No basis for pride, gratitude in district's budget exercise
The Butler School Board’s rejection of a student activity fee for the 2011-12 school year won’t necessarily kill the issue forever. No one can predict what a future board might implement amid bad fiscal conditions that are predicted to continue.
Despite the Butler board’s decision Monday evening, activity fees, sometimes known as “pay to play,” seem to be a coming reality — and not an unreasonable one for the future.
While some districts might impose such a fee with no exemptions, most probably will make provisions for waiving or reducing the fee for children of economically disadvantaged families — which is appropriate.
Butler board members had been discussing a reasonable $30-per-activity fee that would have been waived or reduced for students eligible for free- or reduced-price lunches.
The fee had been expected to generate $35,000 to $45,000 — not a lot of money but enough to retain two or three of the 18 or 19 paraprofessionals who are scheduled to lose their jobs, based on the district’s proposed 2011-12 budget.
The job of the paraprofessionals in question was to provide reading and math support to children from low-income families.

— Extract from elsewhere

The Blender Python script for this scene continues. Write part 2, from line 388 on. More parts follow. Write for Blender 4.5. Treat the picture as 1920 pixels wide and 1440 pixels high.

Federal Title 1 funding for the positions has been reduced over the past three years and, through the just-completed school year, the district had used reserve funds and federal economic stimulus dollars to keep the paraprofessionals on the job.
However, the state subsidy reduction called for in Gov. Tom Corbett’s proposed 2011-12 state budget, coupled with Butler School District teachers’ apparent rejection of Corbett’s call for a one-year pay freeze to help ease the local effects of the subsidy reduction, caused the district to include elimination of some of its paraprofessionals as a means for balancing the district’s 2011-12 spending plan.
Most, if not all, of the paraprofessionals could have been retained if district teachers had agreed to make the salary sacrifice that Corbett is seeking. Instead, members of the Butler Area Education Association apparently have opted to continue standing firm on behalf of their own self-interests, in the process failing to acknowledge the generosity that the school board has bestowed on them, in the current early bird sweetheart deal as well as under previous contract agreements.
Barring a change of attitude, the district’s teachers relegated to the “fiction shelf” the findings of a 2009 national poll that U.S. teachers are more interested in student achievement than their paychecks.
The teachers’ reaction to Corbett’s call for sacrifice — and the challenges that the teachers’ refusal has brought for the district — should be remembered by board members and district taxpayers the next time contract negotiations begin.
This year was an opportunity for the teachers, their union and their union’s leadership to help the district’s financial well-being. Instead, the teachers, perhaps in some cases merely in compliance with their leaders’ directives, agreed to just a halfhearted accommodation by way of a small increase in health care coverage contributions — a mini-concession that received accolades in excess of what it deserved.
The 2011-12 fiscal year will be remembered for the messages it delivered and the priorities that it confirmed.
Unfortunately, the priorities revealed here in some of the school board’s budget decisions, as well as the teachers union position of “never enough,” aren’t what taxpayers, parents and students had wanted to see.
All considered, the proposed activity fee should have been implemented, allowing two or three of the paraprofessionals to continue to help those students who need their skills and special attention.